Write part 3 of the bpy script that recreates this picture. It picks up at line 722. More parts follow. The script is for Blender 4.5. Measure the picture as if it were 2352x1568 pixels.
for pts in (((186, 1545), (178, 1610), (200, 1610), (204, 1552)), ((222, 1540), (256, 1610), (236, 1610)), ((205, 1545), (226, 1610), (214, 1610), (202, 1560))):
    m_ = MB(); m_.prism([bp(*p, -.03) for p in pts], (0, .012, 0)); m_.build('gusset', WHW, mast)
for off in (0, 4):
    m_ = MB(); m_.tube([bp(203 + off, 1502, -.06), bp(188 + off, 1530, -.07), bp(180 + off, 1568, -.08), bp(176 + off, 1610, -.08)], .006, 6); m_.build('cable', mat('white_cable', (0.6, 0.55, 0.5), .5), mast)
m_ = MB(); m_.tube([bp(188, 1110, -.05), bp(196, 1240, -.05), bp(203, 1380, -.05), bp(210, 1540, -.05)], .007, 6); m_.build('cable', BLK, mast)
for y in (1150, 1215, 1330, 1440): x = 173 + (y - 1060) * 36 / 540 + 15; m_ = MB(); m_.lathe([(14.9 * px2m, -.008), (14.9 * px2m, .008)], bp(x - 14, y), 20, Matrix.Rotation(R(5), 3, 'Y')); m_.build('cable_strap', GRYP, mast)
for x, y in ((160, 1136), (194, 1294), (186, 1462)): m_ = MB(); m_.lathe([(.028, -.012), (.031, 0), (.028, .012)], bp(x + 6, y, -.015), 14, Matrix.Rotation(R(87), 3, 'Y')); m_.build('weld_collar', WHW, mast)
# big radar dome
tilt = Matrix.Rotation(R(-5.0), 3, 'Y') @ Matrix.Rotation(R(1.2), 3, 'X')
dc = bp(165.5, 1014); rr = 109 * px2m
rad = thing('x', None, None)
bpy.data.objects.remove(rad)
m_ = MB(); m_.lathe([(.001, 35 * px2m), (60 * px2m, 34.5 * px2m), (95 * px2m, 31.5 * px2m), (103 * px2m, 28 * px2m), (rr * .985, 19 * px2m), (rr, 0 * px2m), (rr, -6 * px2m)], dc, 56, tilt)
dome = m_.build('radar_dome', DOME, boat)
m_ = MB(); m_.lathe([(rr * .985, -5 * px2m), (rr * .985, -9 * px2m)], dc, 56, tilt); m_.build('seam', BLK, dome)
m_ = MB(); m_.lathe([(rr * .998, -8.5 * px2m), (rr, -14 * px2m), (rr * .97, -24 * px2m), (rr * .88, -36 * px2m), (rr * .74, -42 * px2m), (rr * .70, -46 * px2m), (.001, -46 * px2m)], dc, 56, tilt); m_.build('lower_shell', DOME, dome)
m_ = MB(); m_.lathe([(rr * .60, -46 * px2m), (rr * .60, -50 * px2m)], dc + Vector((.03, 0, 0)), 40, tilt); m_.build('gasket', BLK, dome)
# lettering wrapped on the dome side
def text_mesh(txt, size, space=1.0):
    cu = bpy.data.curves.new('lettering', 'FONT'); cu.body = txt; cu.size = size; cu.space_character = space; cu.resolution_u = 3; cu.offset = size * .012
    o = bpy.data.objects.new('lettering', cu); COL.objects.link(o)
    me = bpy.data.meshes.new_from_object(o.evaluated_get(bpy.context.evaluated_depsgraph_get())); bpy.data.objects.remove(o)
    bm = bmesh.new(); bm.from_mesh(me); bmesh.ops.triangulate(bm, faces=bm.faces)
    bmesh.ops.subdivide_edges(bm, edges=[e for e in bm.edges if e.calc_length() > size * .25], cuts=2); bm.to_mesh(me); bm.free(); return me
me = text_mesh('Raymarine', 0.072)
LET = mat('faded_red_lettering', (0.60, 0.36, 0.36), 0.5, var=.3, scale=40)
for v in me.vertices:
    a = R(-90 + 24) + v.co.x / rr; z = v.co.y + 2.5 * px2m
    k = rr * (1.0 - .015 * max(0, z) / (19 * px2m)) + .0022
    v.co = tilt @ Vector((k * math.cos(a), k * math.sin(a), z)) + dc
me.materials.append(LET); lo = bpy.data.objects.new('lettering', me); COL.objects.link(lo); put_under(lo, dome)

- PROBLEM
Restate the data above word for word, please.

- RESULT BELOW
Write part 3 of the bpy script that recreates this picture. It picks up at line 722. More parts follow. The script is for Blender 4.5. Measure the picture as if it were 2352x1568 pixels.
for pts in (((186, 1545), (178, 1610), (200, 1610), (204, 1552)), ((222, 1540), (256, 1610), (236, 1610)), ((205, 1545), (226, 1610), (214, 1610), (202, 1560))):
    m_ = MB(); m_.prism([bp(*p, -.03) for p in pts], (0, .012, 0)); m_.build('gusset', WHW, mast)
for off in (0, 4):
    m_ = MB(); m_.tube([bp(203 + off, 1502, -.06), bp(188 + off, 1530, -.07), bp(180 + off, 1568, -.08), bp(176 + off, 1610, -.08)], .006, 6); m_.build('cable', mat('white_cable', (0.6, 0.55, 0.5), .5), mast)
m_ = MB(); m_.tube([bp(188, 1110, -.05), bp(196, 1240, -.05), bp(203, 1380, -.05), bp(210, 1540, -.05)], .007, 6); m_.build('cable', BLK, mast)
for y in (1150, 1215, 1330, 1440): x = 173 + (y - 1060) * 36 / 540 + 15; m_ = MB(); m_.lathe([(14.9 * px2m, -.008), (14.9 * px2m, .008)], bp(x - 14, y), 20, Matrix.Rotation(R(5), 3, 'Y')); m_.build('cable_strap', GRYP, mast)
for x, y in ((160, 1136), (194, 1294), (186, 1462)): m_ = MB(); m_.lathe([(.028, -.012), (.031, 0), (.028, .012)], bp(x + 6, y, -.015), 14, Matrix.Rotation(R(87), 3, 'Y')); m_.build('weld_collar', WHW, mast)
# big radar dome
tilt = Matrix.Rotation(R(-5.0), 3, 'Y') @ Matrix.Rotation(R(1.2), 3, 'X')
dc = bp(165.5, 1014); rr = 109 * px2m
rad = thing('x', None, None)
bpy.data.objects.remove(rad)
m_ = MB(); m_.lathe([(.001, 35 * px2m), (60 * px2m, 34.5 * px2m), (95 * px2m, 31.5 * px2m), (103 * px2m, 28 * px2m), (rr * .985, 19 * px2m), (rr, 0 * px2m), (rr, -6 * px2m)], dc, 56, tilt)
dome = m_.build('radar_dome', DOME, boat)
m_ = MB(); m_.lathe([(rr * .985, -5 * px2m), (rr * .985, -9 * px2m)], dc, 56, tilt); m_.build('seam', BLK, dome)
m_ = MB(); m_.lathe([(rr * .998, -8.5 * px2m), (rr, -14 * px2m), (rr * .97, -24 * px2m), (rr * .88, -36 * px2m), (rr * .74, -42 * px2m), (rr * .70, -46 * px2m), (.001, -46 * px2m)], dc, 56, tilt); m_.build('lower_shell', DOME, dome)
m_ = MB(); m_.lathe([(rr * .60, -46 * px2m), (rr * .60, -50 * px2m)], dc + Vector((.03, 0, 0)), 40, tilt); m_.build('gasket', BLK, dome)
# lettering wrapped on the dome side
def text_mesh(txt, size, space=1.0):
    cu = bpy.data.curves.new('lettering', 'FONT'); cu.body = txt; cu.size = size; cu.space_character = space; cu.resolution_u = 3; cu.offset = size * .012
    o = bpy.data.objects.new('lettering', cu); COL.objects.link(o)
    me = bpy.data.meshes.new_from_object(o.evaluated_get(bpy.context.evaluated_depsgraph_get())); bpy.data.objects.remove(o)
    bm = bmesh.new(); bm.from_mesh(me); bmesh.ops.triangulate(bm, faces=bm.faces)
    bmesh.ops.subdivide_edges(bm, edges=[e for e in bm.edges if e.calc_length() > size * .25], cuts=2); bm.to_mesh(me); bm.free(); return me
me = text_mesh('Raymarine', 0.072)
LET = mat('faded_red_lettering', (0.60, 0.36, 0.36), 0.5, var=.3, scale=40)
for v in me.vertices:
    a = R(-90 + 24) + v.co.x / rr; z = v.co.y + 2.5 * px2m
    k = rr * (1.0 - .015 * max(0, z) / (19 * px2m)) + .0022
    v.co = tilt @ Vector((k * math.cos(a), k * math.sin(a), z)) + dc
me.materials.append(LET); lo = bpy.data.objects.new('lettering', me); COL.objects.link(lo); put_under(lo, dome)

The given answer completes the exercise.